(Source material):

—————

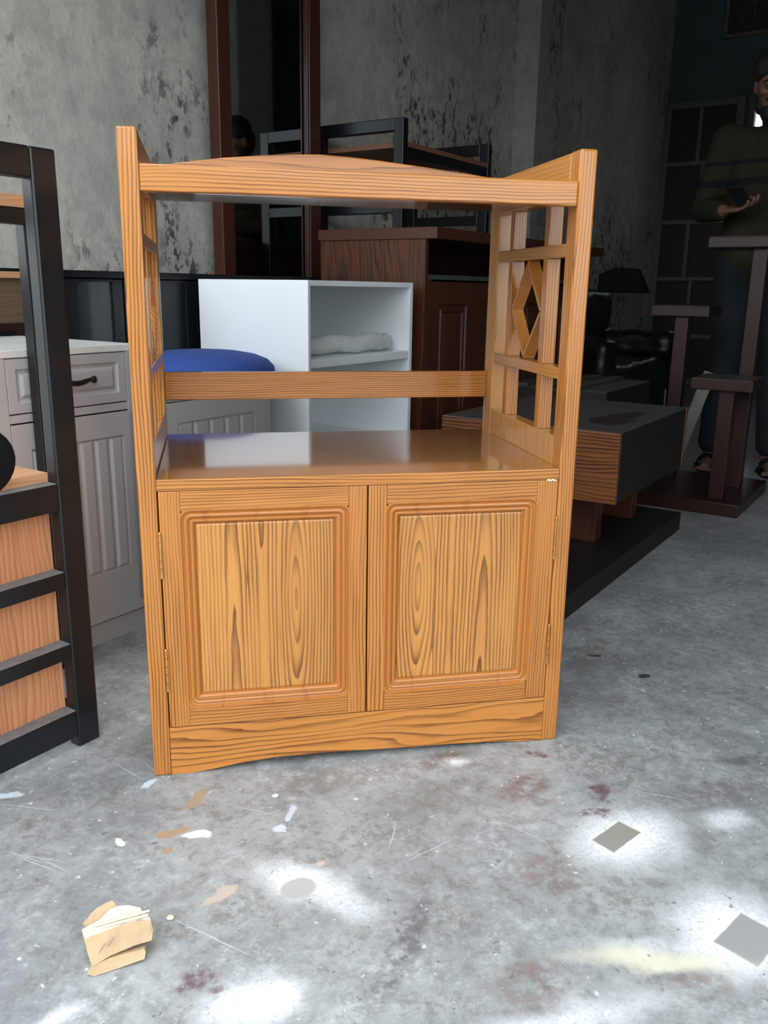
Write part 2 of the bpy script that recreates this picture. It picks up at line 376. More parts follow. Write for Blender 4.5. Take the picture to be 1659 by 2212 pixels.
# window
frame_grey = plain('grey_green_joinery', (.14, .145, .125), .6, var=.1)
win = Thing('window_1', None, None, WB, W0, Z0, kind='structure')
for (b0, b1, z0, z1) in ((W0, W0+.05, Z0, Z1), (W1-.05, W1, Z0, Z1), (W0, W1, Z0, Z0+.05), (W0, W1, Z1-.05, Z1)):
    win.box('window_frame', WB-.02, WB+.06, b0, b1, z0, z1, frame_grey)
N = NT('clear_glass', .02); N.set('Transmission Weight', 1.0); N.set('Base Color', (.95, .97, .97)); glass_m = N.m
win.box('pane', WB+.03, WB+.036, W0+.05, W1-.05, Z0+.05, Z1-.05, glass_m, 0)
# panelled door in the back wall
dr = Thing('door_1', None, None, WB, -1.59, 0, kind='structure')
F0, F1 = WB-.07, WB
dpan = plain('dark_brown_door_panel', (.035, .022, .019), .6, var=.15)
for (b0, b1, z0, z1) in ((-1.60, -1.53, 0, 2.63), (-.94, -.87, 0, 2.63), (-1.53, -.94, 2.57, 2.63), (-1.53, -.94, 2.06, 2.10),
                         (-1.53, -.94, 1.53, 1.57), (-1.53, -.94, 1.00, 1.035), (-1.53, -.94, .45, .49), (-1.53, -.94, 0, .06),
                         (-1.27, -1.235, 2.10, 2.57), (-1.215, -1.18, 1.57, 2.06), (-1.29, -1.255, 1.035, 1.53), (-1.22, -1.185, .49, 1.0)):
    dr.box('frame_bar', F0, F1-.02, b0, b1, z0, z1, frame_grey, .003)
for (b0, b1, z0, z1) in ((-1.53, -1.27, 2.10, 2.57), (-1.235, -.94, 2.10, 2.57), (-1.53, -1.215, 1.57, 2.06), (-1.18, -.94, 1.57, 2.06),
                         (-1.53, -1.29, 1.035, 1.53), (-1.255, -.94, 1.035, 1.53), (-1.53, -1.22, .49, 1.0), (-1.185, -.94, .49, 1.0), (-1.53, -.94, .06, .45)):
    dr.box('panel', F0+.03, F1-.01, b0, b1, z0, z1, dpan, 0)
dr.box('handle', F0-.04, F0, -.90, -.885, 1.15, 1.30, bronze)

# ------------------------------------------------------------------ 1. the pine shelf cabinet
H, CW, PW, CD = 1.12, .7934, .0315, .477
cab = Thing('shelf_cabinet', 'glossy varnished pine shelf cabinet with lattice sides and two panelled doors, standing in front', 'cabinet', 0, 0, 0, room=False)
ZS, ZS0 = .5637, .5437
y1, y2, zt = .0433, .4210, 1.064
for side, (x0, x1) in enumerate(((0, PW), (CW-PW, CW))):
    cab.box('post', x0, x1, 0, y1, 0, H, pine_z, .004)
    cab.box('post', x0, x1, y2, CD, 0, H, pine_side, .003)
    cab.box('side_panel', x0+.001, x1-.001, y1, y2, .02, .6185, pine_side, .0015)
    sp = cab.box('top_side_board', x0+.001, x1-.001, y1, y2, zt-.02, H-.001, pine_y, .003)
    lat = cab.box('lattice', x0+.0015, x1-.0015, y1, y2, .944, .967, pine_y, .0012)
    cab.box('lattice_bar', x0+.0015, x1-.0015, y1, y2, .725, .7465, pine_y, .0012, parent=lat)
    ya, yb = .1395, .334
    for yc in (ya, yb):
        for (z0, z1) in ((.6185, .725), (.7465, .944), (.967, zt-.02)):
            cab.box('lattice_bar', x0+.002, x1-.002, yc-.0105, yc+.0105, z0, z1, pine_z, .0012, parent=lat)
    # diamond of four slanted sticks between the two uprights
    ym, zm = (ya+yb)/2, (.7465+.944)/2
    ly, ry, zb, ztp = ya+.0105, yb-.0105, .7465, .944
    for (p, q) in (((ly, zm), (ym, ztp)), ((ym, ztp), (ry, zm)), ((ry, zm), (ym, zb)), ((ym, zb), (ly, zm))):
        bm = bmesh.new(); d = Vector((q[0]-p[0], q[1]-p[1])); L = d.length; d /= L; n = Vector((-d.y, d.x))*.0034
        c_ = Vector(((ly+ry)/2, zm)); mdp = (Vector(p)+Vector(q))/2
        inw = (c_-mdp); s_ = 1 if n.dot(inw) > 0 else -1
        P, Q = Vector(p), Vector(q)
        pts = [P, Q, Q+n*s_*2, P+n*s_*2]
        bm_prism(bm, [tuple(t) for t in pts], 'x', x0+.003, x1-.003, .001)
        cab.put('diamond_stick', bm, pine_z, parent=lat)
XI0, XI1 = PW, CW-PW
cab.box('top_rail', XI0, XI1, .001, .022, 1.0262, 1.0677, pine_x, .003)
cab.box('top_board', XI0, XI1, .022, CD-.004, 1.0545, 1.0665, pine_shelf, .001)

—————

(Goal):
Omit the pictures, then output the rest of the listing exactly.

(Solution below):
Write part 2 of the bpy script that recreates this picture. It picks up at line 376. More parts follow. Write for Blender 4.5. Take the picture to be 1659 by 2212 pixels.
# window
frame_grey = plain('grey_green_joinery', (.14, .145, .125), .6, var=.1)
win = Thing('window_1', None, None, WB, W0, Z0, kind='structure')
for (b0, b1, z0, z1) in ((W0, W0+.05, Z0, Z1), (W1-.05, W1, Z0, Z1), (W0, W1, Z0, Z0+.05), (W0, W1, Z1-.05, Z1)):
    win.box('window_frame', WB-.02, WB+.06, b0, b1, z0, z1, frame_grey)
N = NT('clear_glass', .02); N.set('Transmission Weight', 1.0); N.set('Base Color', (.95, .97, .97)); glass_m = N.m
win.box('pane', WB+.03, WB+.036, W0+.05, W1-.05, Z0+.05, Z1-.05, glass_m, 0)
# panelled door in the back wall
dr = Thing('door_1', None, None, WB, -1.59, 0, kind='structure')
F0, F1 = WB-.07, WB
dpan = plain('dark_brown_door_panel', (.035, .022, .019), .6, var=.15)
for (b0, b1, z0, z1) in ((-1.60, -1.53, 0, 2.63), (-.94, -.87, 0, 2.63), (-1.53, -.94, 2.57, 2.63), (-1.53, -.94, 2.06, 2.10),
                         (-1.53, -.94, 1.53, 1.57), (-1.53, -.94, 1.00, 1.035), (-1.53, -.94, .45, .49), (-1.53, -.94, 0, .06),
                         (-1.27, -1.235, 2.10, 2.57), (-1.215, -1.18, 1.57, 2.06), (-1.29, -1.255, 1.035, 1.53), (-1.22, -1.185, .49, 1.0)):
    dr.box('frame_bar', F0, F1-.02, b0, b1, z0, z1, frame_grey, .003)
for (b0, b1, z0, z1) in ((-1.53, -1.27, 2.10, 2.57), (-1.235, -.94, 2.10, 2.57), (-1.53, -1.215, 1.57, 2.06), (-1.18, -.94, 1.57, 2.06),
                         (-1.53, -1.29, 1.035, 1.53), (-1.255, -.94, 1.035, 1.53), (-1.53, -1.22, .49, 1.0), (-1.185, -.94, .49, 1.0), (-1.53, -.94, .06, .45)):
    dr.box('panel', F0+.03, F1-.01, b0, b1, z0, z1, dpan, 0)
dr.box('handle', F0-.04, F0, -.90, -.885, 1.15, 1.30, bronze)

# ------------------------------------------------------------------ 1. the pine shelf cabinet
H, CW, PW, CD = 1.12, .7934, .0315, .477
cab = Thing('shelf_cabinet', 'glossy varnished pine shelf cabinet with lattice sides and two panelled doors, standing in front', 'cabinet', 0, 0, 0, room=False)
ZS, ZS0 = .5637, .5437
y1, y2, zt = .0433, .4210, 1.064
for side, (x0, x1) in enumerate(((0, PW), (CW-PW, CW))):
    cab.box('post', x0, x1, 0, y1, 0, H, pine_z, .004)
    cab.box('post', x0, x1, y2, CD, 0, H, pine_side, .003)
    cab.box('side_panel', x0+.001, x1-.001, y1, y2, .02, .6185, pine_side, .0015)
    sp = cab.box('top_side_board', x0+.001, x1-.001, y1, y2, zt-.02, H-.001, pine_y, .003)
    lat = cab.box('lattice', x0+.0015, x1-.0015, y1, y2, .944, .967, pine_y, .0012)
    cab.box('lattice_bar', x0+.0015, x1-.0015, y1, y2, .725, .7465, pine_y, .0012, parent=lat)
    ya, yb = .1395, .334
    for yc in (ya, yb):
        for (z0, z1) in ((.6185, .725), (.7465, .944), (.967, zt-.02)):
            cab.box('lattice_bar', x0+.002, x1-.002, yc-.0105, yc+.0105, z0, z1, pine_z, .0012, parent=lat)
    # diamond of four slanted sticks between the two uprights
    ym, zm = (ya+yb)/2, (.7465+.944)/2
    ly, ry, zb, ztp = ya+.0105, yb-.0105, .7465, .944
    for (p, q) in (((ly, zm), (ym, ztp)), ((ym, ztp), (ry, zm)), ((ry, zm), (ym, zb)), ((ym, zb), (ly, zm))):
        bm = bmesh.new(); d = Vector((q[0]-p[0], q[1]-p[1])); L = d.length; d /= L; n = Vector((-d.y, d.x))*.0034
        c_ = Vector(((ly+ry)/2, zm)); mdp = (Vector(p)+Vector(q))/2
        inw = (c_-mdp); s_ = 1 if n.dot(inw) > 0 else -1
        P, Q = Vector(p), Vector(q)
        pts = [P, Q, Q+n*s_*2, P+n*s_*2]
        bm_prism(bm, [tuple(t) for t in pts], 'x', x0+.003, x1-.003, .001)
        cab.put('diamond_stick', bm, pine_z, parent=lat)
XI0, XI1 = PW, CW-PW
cab.box('top_rail', XI0, XI1, .001, .022, 1.0262, 1.0677, pine_x, .003)
cab.box('top_board', XI0, XI1, .022, CD-.004, 1.0545, 1.0665, pine_shelf, .001)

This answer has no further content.